- **Given instruction**
In the data, extract each line that holds the string "picture".

- **Source excerpt**

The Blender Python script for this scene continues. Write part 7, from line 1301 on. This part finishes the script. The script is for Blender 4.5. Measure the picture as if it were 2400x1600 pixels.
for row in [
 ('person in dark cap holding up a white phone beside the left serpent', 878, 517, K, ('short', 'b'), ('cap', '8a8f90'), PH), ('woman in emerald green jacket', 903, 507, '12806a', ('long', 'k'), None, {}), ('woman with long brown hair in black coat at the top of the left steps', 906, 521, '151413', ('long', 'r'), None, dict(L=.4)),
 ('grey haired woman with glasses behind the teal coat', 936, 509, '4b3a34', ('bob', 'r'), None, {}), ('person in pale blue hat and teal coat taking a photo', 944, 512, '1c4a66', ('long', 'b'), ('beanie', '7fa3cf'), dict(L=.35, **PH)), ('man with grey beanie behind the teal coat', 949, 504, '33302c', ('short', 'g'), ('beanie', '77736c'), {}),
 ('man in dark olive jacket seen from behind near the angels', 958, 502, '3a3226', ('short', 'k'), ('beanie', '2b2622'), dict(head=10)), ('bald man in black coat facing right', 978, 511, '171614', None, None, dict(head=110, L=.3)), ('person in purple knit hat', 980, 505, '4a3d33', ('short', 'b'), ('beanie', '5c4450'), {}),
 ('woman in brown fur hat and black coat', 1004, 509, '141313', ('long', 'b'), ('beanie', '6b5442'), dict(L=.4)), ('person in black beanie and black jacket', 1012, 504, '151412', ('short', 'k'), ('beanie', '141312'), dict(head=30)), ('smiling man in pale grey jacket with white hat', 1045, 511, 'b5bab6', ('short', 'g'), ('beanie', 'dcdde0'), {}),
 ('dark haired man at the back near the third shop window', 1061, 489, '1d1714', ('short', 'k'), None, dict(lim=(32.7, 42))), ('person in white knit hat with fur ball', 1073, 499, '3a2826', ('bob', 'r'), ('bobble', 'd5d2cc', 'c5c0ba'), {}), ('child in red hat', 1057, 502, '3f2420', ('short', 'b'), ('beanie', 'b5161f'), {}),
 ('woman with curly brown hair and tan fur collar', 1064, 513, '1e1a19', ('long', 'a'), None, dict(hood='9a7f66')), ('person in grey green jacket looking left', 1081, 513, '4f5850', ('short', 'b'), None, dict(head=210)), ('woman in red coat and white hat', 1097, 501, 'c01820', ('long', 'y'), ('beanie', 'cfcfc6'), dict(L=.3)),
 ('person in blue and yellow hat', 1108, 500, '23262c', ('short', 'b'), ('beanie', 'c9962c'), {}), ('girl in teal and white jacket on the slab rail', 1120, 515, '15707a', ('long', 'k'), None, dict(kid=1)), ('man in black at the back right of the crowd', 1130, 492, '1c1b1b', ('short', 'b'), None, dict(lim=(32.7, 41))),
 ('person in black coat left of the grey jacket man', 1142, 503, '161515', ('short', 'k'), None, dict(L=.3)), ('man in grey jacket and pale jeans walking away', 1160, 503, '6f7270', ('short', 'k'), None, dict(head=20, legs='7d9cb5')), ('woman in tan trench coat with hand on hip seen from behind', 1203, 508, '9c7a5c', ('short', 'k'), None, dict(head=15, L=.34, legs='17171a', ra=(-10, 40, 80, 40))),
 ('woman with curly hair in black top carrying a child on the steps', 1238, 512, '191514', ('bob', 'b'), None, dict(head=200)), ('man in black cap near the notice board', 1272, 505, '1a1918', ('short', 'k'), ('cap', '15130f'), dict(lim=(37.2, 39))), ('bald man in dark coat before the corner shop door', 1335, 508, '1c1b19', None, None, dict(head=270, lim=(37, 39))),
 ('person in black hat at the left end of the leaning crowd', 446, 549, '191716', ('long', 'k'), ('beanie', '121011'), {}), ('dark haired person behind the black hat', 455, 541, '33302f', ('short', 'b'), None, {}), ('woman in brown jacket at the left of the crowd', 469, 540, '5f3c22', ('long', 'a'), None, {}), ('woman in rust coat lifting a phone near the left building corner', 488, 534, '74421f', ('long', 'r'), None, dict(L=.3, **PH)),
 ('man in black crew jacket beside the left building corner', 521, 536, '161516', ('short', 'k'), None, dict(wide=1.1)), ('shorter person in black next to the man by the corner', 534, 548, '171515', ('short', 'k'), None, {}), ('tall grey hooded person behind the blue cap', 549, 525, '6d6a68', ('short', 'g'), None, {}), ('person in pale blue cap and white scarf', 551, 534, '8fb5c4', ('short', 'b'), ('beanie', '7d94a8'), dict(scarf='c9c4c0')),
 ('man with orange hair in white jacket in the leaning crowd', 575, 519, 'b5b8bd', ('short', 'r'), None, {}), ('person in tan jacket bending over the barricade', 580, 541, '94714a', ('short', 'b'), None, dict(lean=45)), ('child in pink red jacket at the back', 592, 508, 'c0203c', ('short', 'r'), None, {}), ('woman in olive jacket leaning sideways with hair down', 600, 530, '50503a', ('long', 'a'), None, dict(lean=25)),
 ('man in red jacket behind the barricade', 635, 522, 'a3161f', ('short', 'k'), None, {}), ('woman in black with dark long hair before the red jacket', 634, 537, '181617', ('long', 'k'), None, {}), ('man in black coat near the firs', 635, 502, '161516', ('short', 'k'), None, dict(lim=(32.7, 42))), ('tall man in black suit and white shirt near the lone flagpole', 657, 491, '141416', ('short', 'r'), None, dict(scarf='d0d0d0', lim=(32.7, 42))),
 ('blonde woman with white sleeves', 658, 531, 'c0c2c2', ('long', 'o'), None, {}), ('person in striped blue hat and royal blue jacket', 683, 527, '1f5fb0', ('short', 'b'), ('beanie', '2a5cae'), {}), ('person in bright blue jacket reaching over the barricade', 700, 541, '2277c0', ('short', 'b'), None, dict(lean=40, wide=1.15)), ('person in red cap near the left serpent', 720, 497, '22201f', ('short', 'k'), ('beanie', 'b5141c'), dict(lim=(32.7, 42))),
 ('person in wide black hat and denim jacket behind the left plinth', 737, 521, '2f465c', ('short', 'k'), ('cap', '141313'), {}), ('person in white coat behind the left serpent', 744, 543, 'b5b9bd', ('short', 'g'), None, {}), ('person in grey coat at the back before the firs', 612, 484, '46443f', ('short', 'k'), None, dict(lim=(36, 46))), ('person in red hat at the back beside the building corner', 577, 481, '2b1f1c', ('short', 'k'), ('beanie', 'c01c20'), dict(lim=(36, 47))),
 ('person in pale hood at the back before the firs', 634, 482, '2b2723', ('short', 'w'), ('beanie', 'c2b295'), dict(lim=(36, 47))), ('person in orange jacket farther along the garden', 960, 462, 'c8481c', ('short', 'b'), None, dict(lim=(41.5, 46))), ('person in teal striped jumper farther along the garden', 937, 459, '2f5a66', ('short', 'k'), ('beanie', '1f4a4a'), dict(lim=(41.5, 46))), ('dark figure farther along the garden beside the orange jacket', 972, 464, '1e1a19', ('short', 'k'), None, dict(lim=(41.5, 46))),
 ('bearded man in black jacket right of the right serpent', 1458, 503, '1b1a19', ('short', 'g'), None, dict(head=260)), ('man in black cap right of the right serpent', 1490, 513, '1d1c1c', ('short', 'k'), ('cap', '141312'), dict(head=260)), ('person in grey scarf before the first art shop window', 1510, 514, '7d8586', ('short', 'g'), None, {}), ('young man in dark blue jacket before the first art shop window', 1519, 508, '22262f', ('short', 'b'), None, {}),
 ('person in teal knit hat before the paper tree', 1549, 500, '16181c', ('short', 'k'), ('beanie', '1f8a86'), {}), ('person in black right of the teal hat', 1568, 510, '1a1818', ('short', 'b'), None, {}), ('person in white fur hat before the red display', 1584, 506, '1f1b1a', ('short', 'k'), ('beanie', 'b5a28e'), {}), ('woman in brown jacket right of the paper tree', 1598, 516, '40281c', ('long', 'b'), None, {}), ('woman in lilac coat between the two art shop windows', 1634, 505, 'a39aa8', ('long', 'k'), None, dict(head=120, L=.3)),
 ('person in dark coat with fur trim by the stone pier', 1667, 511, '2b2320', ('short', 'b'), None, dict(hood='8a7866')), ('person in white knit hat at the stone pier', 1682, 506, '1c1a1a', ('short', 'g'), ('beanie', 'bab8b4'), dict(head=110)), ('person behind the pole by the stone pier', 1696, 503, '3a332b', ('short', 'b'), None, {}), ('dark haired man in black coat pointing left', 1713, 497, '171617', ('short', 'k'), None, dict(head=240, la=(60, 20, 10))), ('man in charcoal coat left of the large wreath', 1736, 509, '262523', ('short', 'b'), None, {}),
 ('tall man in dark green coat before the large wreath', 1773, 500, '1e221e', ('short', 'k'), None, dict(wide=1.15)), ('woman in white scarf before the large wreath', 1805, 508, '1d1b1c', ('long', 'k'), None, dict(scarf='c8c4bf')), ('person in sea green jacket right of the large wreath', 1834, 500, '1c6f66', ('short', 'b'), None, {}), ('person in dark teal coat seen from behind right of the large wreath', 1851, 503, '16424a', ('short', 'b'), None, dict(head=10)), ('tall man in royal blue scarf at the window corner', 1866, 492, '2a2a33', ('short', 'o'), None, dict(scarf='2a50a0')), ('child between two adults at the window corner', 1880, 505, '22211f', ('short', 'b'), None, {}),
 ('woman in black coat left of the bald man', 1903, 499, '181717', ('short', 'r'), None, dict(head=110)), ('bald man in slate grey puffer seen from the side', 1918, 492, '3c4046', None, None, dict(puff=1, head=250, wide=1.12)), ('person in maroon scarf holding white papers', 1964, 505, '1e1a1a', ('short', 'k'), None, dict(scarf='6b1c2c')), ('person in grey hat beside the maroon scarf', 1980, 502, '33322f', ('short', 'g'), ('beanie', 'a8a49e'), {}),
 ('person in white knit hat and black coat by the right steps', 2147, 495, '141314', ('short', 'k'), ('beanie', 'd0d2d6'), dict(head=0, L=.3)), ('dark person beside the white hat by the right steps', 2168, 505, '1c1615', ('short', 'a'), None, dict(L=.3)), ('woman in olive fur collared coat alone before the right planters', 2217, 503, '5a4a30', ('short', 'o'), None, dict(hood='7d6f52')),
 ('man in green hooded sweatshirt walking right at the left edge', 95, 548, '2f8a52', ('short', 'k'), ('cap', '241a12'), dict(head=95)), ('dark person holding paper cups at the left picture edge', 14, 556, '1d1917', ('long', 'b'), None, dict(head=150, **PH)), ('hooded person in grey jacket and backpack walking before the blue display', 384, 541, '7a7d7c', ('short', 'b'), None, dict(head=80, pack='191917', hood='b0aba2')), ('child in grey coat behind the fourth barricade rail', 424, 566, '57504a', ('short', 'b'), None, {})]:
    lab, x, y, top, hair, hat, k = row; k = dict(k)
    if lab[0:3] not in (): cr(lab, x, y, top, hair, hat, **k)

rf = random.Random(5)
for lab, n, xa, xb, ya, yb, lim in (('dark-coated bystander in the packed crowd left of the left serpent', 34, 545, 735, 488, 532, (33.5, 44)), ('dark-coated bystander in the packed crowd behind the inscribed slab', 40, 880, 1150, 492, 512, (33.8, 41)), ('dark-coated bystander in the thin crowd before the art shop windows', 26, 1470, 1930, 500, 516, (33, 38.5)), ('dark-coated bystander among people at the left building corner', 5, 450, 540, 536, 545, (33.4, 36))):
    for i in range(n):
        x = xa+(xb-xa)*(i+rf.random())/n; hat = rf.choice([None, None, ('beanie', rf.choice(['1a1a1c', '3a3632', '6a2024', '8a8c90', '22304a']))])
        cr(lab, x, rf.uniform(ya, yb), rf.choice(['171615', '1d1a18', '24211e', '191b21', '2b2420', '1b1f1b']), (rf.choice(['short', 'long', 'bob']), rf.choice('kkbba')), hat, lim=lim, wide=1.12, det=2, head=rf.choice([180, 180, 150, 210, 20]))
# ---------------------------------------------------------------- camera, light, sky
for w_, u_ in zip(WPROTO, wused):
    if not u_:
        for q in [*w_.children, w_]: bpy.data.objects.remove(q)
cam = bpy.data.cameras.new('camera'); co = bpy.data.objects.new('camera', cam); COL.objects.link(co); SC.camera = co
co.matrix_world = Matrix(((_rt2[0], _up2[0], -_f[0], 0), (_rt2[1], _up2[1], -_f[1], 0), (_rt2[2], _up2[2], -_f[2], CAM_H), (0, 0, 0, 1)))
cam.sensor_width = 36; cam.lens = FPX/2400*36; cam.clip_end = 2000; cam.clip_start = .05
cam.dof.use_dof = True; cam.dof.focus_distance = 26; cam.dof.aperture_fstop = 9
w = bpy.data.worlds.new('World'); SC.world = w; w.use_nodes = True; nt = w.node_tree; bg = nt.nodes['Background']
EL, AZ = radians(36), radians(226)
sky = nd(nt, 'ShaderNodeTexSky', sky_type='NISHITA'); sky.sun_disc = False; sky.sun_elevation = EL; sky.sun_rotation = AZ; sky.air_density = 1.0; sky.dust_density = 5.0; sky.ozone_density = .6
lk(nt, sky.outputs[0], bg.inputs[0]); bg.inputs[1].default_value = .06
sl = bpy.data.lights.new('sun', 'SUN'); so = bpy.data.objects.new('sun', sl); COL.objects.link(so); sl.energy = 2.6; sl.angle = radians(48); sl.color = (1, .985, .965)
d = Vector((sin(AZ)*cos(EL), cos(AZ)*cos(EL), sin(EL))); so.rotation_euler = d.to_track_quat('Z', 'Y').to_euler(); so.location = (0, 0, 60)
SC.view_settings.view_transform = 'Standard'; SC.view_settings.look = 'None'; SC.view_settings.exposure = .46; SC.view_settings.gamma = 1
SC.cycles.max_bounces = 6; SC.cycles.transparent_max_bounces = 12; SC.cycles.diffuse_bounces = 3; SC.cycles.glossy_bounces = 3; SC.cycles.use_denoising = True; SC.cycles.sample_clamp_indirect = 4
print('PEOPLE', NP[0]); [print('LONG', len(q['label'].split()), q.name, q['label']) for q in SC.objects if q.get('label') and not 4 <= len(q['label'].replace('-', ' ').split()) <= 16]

- **Task answer**
The Blender Python script for this scene continues. Write part 7, from line 1301 on. This part finishes the script. The script is for Blender 4.5. Measure the picture as if it were 2400x1600 pixels.
 ('man in green hooded sweatshirt walking right at the left edge', 95, 548, '2f8a52', ('short', 'k'), ('cap', '241a12'), dict(head=95)), ('dark person holding paper cups at the left picture edge', 14, 556, '1d1917', ('long', 'b'), None, dict(head=150, **PH)), ('hooded person in grey jacket and backpack walking before the blue display', 384, 541, '7a7d7c', ('short', 'b'), None, dict(head=80, pack='191917', hood='b0aba2')), ('child in grey coat behind the fourth barricade rail', 424, 566, '57504a', ('short', 'b'), None, {})]:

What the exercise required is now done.